I had a different name for it, "The idiot engineer".

That for all the amazing premium quality products Sony releases, every product has at least one extremely poorly thought out area. It was like there was some designer/engineer who was the son of the CEO or something, and got to work on every project.




My favorite example of this with Sony: the WH-1000XM series noise cancelling headphones are absolutely great and they would be the only headphones I ever use if only there was a way to mute the microphone from the headphones themselves. There's even a touch-sensitive panel on the earpiece and several control options you can pick to have available through it, but mute is not one of the options.


IMO the whole physical interface on these makes no sense. The microphone seems to be garbage, so why even include it? The touch panel literally never does what I want it to do, I wish they'd just replace it with buttons. The ONE tactile button on the device (aside from power) can only be used to change the noise-canceling mode, which I never do.

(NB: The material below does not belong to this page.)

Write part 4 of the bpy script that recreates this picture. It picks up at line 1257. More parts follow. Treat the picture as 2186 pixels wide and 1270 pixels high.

What I would do frequently is pair to another device, so it would be great if that one button could be used to unpair-and-enter-pairing-mode. Instead, I "repair" by connecting it to one device over bluetooth, and another device with a cable. It's a silly, awkward thing to do with my wireless headphones, but it's 100% reliable. Oh well.


My example for a similar product is Sony NW-S703F, a noise-canceling MP3 player.

It was a thing of beauty, just terribly pleasurable to use. The noise canceling and audio quality was great.

But - it only supported a proprietary audio format, and everything had to be transcoded instead of just copied over. Took forever, and it couldn't successfully transcode every format.

And that's how Sony stays in business. It was such a good music player once the music was on there, I am tempted to buy another one as long as it's cheap.


This goes for their professional equipment as well. I worked with their cinema projectors a few years back. In theory they were better than most other solutions, but managing them were ... cumbersome. You could only access it using a special program that only ran on Windows. It was really picky with DCP's. And it was difficult to know what it was doing at all tiems. You had to say at least three hail mary's when attempting to upgrade them. At one point upgrade could only be done with a USB stick that you had to connect deep inside the projector.

But it was 4K before there were movies in 4K. They came with laser projectors early. They were ready for high frame rate from the beginning and almost never needed replacement parts fitted unlike certain other manufacturers.